Opinion
October 26, 1998
Appeal from the County Court, Orange County (Berry, J.).
Ordered that the judgment is modified, on the law, by vacating the conviction of criminal possession of a controlled substance in the third degree, and the sentence imposed thereon, and dismissing that count of the indictment; as so modified, the judgment is affirmed.
The defendant's contention that the trial court erred in failing to impose a Rosario sanction on the People is unpreserved for appellate review ( see, CPL 470.05; People v. Rogelio, 79 N.Y.2d 843; People v. Johnson, 167 A.D.2d 422). In any event, the lost photograph of the defendant's identification card and the attached subject data sheet which listed his pedigree did not constitute Rosario material ( see, CPL 240.45; People v. Rosario, 9 N.Y.2d 286, cert denied 386 U.S. 866; People v. Brock, 246 A.D.2d 406; People v. Wilson, 210 A.D.2d 520).
However, as correctly conceded by the People, the defendant's conviction for criminal possession of a controlled substance in the third degree was a concurrent inclusory count of one of the counts of criminal sale of a controlled substance in the third degree ( see, People v.

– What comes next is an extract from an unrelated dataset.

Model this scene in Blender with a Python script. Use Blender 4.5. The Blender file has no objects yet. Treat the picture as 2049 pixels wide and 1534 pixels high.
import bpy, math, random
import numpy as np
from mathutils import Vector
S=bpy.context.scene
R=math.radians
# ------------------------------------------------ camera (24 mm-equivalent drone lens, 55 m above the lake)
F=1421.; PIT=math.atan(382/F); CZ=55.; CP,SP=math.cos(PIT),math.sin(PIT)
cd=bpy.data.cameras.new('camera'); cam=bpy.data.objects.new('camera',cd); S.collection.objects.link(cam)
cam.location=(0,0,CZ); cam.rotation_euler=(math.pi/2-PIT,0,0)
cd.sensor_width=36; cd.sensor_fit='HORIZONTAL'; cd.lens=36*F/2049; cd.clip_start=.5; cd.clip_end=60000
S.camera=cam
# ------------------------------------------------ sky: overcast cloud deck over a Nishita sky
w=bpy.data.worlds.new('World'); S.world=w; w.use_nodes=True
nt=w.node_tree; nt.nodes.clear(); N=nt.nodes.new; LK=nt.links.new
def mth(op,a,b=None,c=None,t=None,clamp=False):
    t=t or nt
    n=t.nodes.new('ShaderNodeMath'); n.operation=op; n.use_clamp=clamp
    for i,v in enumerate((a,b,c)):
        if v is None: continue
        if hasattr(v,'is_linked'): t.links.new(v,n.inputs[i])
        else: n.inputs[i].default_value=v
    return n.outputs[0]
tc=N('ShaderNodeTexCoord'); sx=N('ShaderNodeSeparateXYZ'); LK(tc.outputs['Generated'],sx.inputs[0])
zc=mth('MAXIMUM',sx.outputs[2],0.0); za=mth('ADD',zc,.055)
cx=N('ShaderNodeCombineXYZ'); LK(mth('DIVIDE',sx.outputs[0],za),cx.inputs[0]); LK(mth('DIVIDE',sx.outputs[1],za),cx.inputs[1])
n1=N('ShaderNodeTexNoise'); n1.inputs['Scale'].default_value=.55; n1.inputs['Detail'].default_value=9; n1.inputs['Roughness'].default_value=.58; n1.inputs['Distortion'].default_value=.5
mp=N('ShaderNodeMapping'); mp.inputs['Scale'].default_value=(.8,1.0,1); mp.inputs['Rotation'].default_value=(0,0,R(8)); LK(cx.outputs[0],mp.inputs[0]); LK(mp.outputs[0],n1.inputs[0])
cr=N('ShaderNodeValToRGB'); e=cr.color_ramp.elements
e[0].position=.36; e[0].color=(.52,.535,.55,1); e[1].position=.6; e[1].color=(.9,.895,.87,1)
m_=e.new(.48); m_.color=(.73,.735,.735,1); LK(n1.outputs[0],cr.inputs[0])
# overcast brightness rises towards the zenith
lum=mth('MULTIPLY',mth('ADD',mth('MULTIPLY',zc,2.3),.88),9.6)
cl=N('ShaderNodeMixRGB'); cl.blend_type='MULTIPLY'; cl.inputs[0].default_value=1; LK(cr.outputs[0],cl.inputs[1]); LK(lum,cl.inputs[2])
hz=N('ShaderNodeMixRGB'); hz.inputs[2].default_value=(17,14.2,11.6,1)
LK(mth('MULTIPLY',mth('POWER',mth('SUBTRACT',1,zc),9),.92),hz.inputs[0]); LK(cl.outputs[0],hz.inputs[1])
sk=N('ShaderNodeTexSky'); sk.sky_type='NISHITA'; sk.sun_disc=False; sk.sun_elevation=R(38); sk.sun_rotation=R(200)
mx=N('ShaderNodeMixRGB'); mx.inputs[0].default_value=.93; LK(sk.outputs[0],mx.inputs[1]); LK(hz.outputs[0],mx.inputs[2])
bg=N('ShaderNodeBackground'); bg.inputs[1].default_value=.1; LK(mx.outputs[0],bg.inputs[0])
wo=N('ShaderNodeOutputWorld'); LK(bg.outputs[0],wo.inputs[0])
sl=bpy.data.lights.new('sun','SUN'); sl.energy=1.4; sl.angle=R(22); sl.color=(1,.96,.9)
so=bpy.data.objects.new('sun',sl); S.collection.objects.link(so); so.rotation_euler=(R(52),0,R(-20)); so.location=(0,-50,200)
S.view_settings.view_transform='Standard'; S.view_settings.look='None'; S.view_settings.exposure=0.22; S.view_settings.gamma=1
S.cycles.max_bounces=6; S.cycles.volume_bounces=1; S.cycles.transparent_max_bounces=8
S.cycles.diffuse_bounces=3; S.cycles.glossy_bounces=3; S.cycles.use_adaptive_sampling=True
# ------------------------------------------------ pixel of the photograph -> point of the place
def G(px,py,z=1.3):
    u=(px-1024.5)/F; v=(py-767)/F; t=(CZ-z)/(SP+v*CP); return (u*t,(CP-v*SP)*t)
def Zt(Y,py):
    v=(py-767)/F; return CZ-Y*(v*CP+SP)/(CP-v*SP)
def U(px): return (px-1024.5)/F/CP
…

Sea, 49 N.Y.2d 1032; People v. Robinson, 45 N.Y.2d 448; People v. Pinto, 235 A.D.2d 261; People v. Lee, 196 A.D.2d 509). Therefore, the defendant's conviction of criminal possession of a controlled substance in the third degree must be vacated and that count of the indictment dismissed.
Joy, J. P., Friedmann, Krausman and Luciano, JJ., concur.